- [Available data]:

= = = = =

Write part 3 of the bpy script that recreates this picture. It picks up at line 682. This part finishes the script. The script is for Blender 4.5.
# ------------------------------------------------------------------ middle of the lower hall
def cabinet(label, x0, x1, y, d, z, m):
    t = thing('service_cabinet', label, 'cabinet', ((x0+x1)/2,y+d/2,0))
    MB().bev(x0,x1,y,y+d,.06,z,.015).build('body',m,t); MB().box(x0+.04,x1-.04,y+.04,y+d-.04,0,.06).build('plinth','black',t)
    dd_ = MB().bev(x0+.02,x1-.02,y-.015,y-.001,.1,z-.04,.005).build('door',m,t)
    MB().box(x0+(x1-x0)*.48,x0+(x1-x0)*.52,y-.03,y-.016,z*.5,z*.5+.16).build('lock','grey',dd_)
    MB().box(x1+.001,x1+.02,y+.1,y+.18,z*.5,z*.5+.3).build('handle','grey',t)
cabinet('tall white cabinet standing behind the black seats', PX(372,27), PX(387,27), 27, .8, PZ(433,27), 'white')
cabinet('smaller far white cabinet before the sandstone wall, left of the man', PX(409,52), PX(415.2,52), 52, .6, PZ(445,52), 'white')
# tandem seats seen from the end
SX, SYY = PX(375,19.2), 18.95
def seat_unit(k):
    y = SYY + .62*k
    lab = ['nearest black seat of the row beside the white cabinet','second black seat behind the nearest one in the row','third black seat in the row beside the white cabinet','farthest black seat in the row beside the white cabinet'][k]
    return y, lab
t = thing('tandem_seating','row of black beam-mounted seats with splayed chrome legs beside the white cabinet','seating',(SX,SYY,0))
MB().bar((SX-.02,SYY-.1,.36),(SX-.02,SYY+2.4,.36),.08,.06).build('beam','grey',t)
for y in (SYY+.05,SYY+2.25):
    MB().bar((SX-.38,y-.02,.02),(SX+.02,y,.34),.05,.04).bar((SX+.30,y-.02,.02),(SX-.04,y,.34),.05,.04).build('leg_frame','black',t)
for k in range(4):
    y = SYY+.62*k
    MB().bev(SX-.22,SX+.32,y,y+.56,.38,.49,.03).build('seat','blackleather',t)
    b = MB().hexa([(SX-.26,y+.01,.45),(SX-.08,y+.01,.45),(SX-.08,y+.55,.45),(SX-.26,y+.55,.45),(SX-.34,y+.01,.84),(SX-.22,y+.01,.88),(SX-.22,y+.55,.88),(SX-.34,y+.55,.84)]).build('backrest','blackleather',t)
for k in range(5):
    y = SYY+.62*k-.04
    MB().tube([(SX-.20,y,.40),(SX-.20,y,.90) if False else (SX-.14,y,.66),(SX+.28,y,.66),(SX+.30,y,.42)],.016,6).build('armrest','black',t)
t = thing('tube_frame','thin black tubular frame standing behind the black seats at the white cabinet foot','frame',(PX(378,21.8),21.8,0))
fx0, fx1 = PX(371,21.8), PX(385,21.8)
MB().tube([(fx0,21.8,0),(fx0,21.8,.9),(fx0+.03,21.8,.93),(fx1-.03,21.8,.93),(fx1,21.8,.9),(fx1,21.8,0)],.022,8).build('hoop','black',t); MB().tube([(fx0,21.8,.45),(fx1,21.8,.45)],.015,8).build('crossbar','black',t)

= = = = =

- [The problem]:
Make an exact copy of the material above.

- [Answer for the task]:
Write part 3 of the bpy script that recreates this picture. It picks up at line 682. This part finishes the script. The script is for Blender 4.5.
# ------------------------------------------------------------------ middle of the lower hall
def cabinet(label, x0, x1, y, d, z, m):
    t = thing('service_cabinet', label, 'cabinet', ((x0+x1)/2,y+d/2,0))
    MB().bev(x0,x1,y,y+d,.06,z,.015).build('body',m,t); MB().box(x0+.04,x1-.04,y+.04,y+d-.04,0,.06).build('plinth','black',t)
    dd_ = MB().bev(x0+.02,x1-.02,y-.015,y-.001,.1,z-.04,.005).build('door',m,t)
    MB().box(x0+(x1-x0)*.48,x0+(x1-x0)*.52,y-.03,y-.016,z*.5,z*.5+.16).build('lock','grey',dd_)
    MB().box(x1+.001,x1+.02,y+.1,y+.18,z*.5,z*.5+.3).build('handle','grey',t)
cabinet('tall white cabinet standing behind the black seats', PX(372,27), PX(387,27), 27, .8, PZ(433,27), 'white')
cabinet('smaller far white cabinet before the sandstone wall, left of the man', PX(409,52), PX(415.2,52), 52, .6, PZ(445,52), 'white')
# tandem seats seen from the end
SX, SYY = PX(375,19.2), 18.95
def seat_unit(k):
    y = SYY + .62*k
    lab = ['nearest black seat of the row beside the white cabinet','second black seat behind the nearest one in the row','third black seat in the row beside the white cabinet','farthest black seat in the row beside the white cabinet'][k]
    return y, lab
t = thing('tandem_seating','row of black beam-mounted seats with splayed chrome legs beside the white cabinet','seating',(SX,SYY,0))
MB().bar((SX-.02,SYY-.1,.36),(SX-.02,SYY+2.4,.36),.08,.06).build('beam','grey',t)
for y in (SYY+.05,SYY+2.25):
    MB().bar((SX-.38,y-.02,.02),(SX+.02,y,.34),.05,.04).bar((SX+.30,y-.02,.02),(SX-.04,y,.34),.05,.04).build('leg_frame','black',t)
for k in range(4):
    y = SYY+.62*k
    MB().bev(SX-.22,SX+.32,y,y+.56,.38,.49,.03).build('seat','blackleather',t)
    b = MB().hexa([(SX-.26,y+.01,.45),(SX-.08,y+.01,.45),(SX-.08,y+.55,.45),(SX-.26,y+.55,.45),(SX-.34,y+.01,.84),(SX-.22,y+.01,.88),(SX-.22,y+.55,.88),(SX-.34,y+.55,.84)]).build('backrest','blackleather',t)
for k in range(5):
    y = SYY+.62*k-.04
    MB().tube([(SX-.20,y,.40),(SX-.20,y,.90) if False else (SX-.14,y,.66),(SX+.28,y,.66),(SX+.30,y,.42)],.016,6).build('armrest','black',t)
t = thing('tube_frame','thin black tubular frame standing behind the black seats at the white cabinet foot','frame',(PX(378,21.8),21.8,0))
fx0, fx1 = PX(371,21.8), PX(385,21.8)
MB().tube([(fx0,21.8,0),(fx0,21.8,.9),(fx0+.03,21.8,.93),(fx1-.03,21.8,.93),(fx1,21.8,.9),(fx1,21.8,0)],.022,8).build('hoop','black',t); MB().tube([(fx0,21.8,.45),(fx1,21.8,.45)],.015,8).build('crossbar','black',t)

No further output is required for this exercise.